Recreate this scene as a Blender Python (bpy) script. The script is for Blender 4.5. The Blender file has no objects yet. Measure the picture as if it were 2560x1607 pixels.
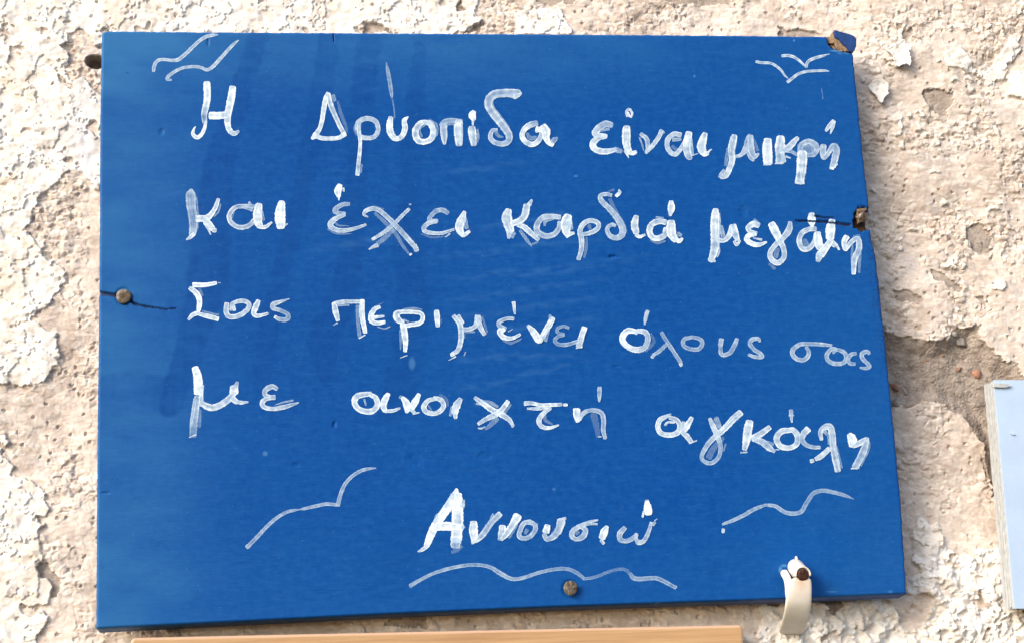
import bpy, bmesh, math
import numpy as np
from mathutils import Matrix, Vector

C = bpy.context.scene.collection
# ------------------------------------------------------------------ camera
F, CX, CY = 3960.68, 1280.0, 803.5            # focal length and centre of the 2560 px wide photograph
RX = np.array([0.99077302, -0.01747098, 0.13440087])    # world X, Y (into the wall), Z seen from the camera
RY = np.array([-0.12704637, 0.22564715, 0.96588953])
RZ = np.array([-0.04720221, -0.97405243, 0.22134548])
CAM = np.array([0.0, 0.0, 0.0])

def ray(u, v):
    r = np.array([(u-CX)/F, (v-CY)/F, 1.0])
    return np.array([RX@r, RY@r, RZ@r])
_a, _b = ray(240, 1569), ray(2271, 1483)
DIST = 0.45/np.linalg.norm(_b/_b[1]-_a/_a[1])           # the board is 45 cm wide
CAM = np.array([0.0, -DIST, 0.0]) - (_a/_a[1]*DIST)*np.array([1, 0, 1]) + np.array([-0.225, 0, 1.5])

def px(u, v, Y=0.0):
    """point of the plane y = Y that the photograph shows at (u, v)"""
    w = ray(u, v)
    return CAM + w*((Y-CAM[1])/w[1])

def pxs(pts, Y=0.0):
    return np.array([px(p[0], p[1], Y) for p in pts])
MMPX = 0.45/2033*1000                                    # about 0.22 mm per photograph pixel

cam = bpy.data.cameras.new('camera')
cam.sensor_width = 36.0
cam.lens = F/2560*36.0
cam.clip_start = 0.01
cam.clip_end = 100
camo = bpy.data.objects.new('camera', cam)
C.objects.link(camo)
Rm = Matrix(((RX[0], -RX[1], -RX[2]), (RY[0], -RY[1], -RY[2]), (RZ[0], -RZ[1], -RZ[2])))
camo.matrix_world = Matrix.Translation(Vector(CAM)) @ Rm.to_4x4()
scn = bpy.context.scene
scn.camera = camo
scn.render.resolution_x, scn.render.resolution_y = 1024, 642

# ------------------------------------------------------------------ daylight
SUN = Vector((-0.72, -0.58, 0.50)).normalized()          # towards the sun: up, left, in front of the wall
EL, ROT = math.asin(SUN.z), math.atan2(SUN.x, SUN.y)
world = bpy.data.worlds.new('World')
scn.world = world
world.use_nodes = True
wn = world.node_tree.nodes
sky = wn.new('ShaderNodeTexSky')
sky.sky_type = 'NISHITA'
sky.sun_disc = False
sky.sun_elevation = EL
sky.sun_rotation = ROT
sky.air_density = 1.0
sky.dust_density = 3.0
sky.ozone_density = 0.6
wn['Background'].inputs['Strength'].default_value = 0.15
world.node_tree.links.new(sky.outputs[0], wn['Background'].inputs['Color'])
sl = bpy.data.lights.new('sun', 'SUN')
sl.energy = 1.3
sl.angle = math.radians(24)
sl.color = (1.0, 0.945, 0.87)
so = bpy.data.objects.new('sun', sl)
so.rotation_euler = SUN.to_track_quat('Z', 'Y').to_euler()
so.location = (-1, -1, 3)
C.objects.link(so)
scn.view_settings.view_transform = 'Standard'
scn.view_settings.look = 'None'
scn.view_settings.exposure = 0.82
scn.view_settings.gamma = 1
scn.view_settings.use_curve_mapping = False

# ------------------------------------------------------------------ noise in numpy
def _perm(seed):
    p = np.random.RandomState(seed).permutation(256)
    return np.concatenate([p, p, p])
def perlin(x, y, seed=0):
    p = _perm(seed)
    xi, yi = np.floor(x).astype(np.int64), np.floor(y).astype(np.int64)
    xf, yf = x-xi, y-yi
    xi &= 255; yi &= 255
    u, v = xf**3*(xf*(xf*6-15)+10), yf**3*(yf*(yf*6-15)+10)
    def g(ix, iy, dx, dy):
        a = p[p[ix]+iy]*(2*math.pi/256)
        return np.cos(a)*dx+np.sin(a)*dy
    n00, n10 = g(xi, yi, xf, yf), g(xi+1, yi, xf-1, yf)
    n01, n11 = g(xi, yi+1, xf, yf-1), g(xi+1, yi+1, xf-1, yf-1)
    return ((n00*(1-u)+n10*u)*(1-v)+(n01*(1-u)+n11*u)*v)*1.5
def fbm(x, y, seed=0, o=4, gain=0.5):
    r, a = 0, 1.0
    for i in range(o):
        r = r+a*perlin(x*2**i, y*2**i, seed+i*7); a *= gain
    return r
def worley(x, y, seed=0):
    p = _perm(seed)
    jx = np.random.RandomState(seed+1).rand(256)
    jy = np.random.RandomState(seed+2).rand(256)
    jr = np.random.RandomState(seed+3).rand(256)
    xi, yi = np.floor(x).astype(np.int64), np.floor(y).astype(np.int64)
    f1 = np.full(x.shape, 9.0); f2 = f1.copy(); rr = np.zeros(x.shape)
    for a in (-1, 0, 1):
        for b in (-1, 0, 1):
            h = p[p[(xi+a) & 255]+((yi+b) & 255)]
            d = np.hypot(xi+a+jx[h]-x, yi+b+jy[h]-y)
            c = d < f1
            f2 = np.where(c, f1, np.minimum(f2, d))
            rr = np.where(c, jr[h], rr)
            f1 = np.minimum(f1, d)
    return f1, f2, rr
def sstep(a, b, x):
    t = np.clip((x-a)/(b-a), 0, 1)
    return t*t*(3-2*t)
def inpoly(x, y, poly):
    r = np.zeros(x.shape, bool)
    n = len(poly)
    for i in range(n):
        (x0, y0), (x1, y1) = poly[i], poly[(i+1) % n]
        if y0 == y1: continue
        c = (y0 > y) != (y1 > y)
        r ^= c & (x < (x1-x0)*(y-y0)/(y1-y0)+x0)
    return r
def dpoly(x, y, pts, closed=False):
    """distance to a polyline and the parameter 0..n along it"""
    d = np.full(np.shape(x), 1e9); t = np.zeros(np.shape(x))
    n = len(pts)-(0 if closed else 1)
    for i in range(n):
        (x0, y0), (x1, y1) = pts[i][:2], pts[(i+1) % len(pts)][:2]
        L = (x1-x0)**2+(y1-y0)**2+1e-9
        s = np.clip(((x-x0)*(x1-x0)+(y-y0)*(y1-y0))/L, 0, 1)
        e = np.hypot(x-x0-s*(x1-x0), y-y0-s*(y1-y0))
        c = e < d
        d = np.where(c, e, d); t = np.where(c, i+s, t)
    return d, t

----

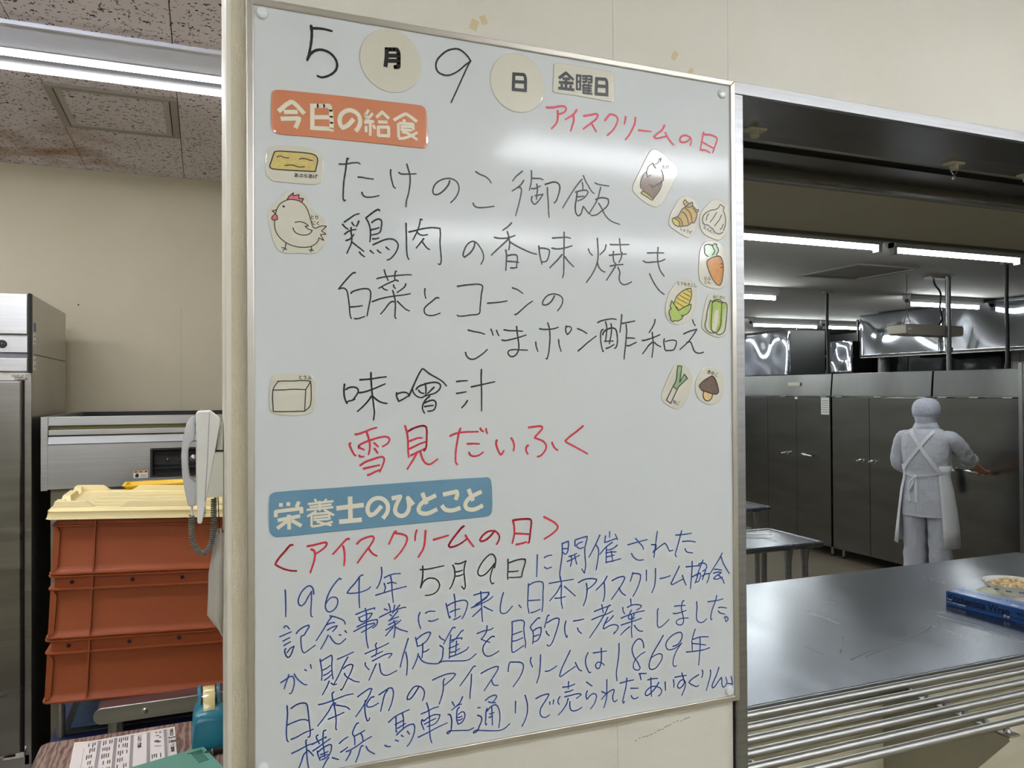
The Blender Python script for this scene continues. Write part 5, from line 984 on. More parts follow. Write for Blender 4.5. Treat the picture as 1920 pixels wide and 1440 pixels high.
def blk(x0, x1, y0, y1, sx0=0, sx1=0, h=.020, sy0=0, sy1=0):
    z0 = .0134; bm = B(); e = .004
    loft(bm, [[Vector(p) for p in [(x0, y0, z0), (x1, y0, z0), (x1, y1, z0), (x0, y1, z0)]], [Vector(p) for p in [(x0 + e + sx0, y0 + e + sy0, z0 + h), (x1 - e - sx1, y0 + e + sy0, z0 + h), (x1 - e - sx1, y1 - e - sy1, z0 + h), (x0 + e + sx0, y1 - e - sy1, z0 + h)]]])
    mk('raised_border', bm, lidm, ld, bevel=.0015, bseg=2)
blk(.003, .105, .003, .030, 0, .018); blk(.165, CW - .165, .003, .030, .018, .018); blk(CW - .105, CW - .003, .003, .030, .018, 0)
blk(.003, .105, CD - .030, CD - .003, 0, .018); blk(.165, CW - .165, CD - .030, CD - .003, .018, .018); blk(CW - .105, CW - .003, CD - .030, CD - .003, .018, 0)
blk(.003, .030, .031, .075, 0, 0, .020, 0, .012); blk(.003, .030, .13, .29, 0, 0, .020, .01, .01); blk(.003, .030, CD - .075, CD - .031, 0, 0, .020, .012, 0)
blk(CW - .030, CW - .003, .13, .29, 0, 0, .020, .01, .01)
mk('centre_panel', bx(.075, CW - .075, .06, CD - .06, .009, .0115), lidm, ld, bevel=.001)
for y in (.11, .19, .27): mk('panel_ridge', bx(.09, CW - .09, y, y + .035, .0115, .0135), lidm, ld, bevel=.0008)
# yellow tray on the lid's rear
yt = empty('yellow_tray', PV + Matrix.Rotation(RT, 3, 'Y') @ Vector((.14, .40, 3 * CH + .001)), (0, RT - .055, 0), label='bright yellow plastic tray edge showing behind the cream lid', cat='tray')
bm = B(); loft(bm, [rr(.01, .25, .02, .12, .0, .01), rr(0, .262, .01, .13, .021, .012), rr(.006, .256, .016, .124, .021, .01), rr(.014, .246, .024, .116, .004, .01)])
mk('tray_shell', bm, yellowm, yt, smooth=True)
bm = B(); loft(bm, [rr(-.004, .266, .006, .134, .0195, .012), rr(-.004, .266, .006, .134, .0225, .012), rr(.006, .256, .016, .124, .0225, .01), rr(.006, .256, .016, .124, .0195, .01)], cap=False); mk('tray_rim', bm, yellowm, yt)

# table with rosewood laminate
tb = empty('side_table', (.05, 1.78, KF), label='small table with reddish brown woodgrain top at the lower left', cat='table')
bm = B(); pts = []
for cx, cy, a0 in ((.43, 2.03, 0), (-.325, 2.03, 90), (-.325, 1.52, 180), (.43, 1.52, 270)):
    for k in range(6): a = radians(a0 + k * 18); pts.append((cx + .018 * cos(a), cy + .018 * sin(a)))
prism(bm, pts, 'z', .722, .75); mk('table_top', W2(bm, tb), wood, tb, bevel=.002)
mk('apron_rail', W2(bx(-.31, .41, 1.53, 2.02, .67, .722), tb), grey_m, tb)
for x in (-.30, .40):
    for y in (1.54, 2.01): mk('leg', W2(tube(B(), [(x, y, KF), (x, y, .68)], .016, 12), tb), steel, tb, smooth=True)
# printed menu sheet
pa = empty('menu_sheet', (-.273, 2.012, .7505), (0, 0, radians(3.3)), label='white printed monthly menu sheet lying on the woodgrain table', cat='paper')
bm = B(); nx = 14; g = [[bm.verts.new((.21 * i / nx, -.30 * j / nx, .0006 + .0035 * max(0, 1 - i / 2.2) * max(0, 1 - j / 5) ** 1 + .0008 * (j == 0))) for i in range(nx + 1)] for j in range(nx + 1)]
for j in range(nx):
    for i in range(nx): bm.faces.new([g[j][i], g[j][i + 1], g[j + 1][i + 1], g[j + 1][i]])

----

Give back, unchanged, each line from the one containing "Recreate this scene" through the one containing "from mathutils import Matrix, Vector". Pictures are to be left out.

Recreate this scene as a Blender Python (bpy) script. The script is for Blender 4.5. The Blender file has no objects yet. Measure the picture as if it were 2560x1607 pixels.
import bpy, bmesh, math
import numpy as np
from mathutils import Matrix, Vector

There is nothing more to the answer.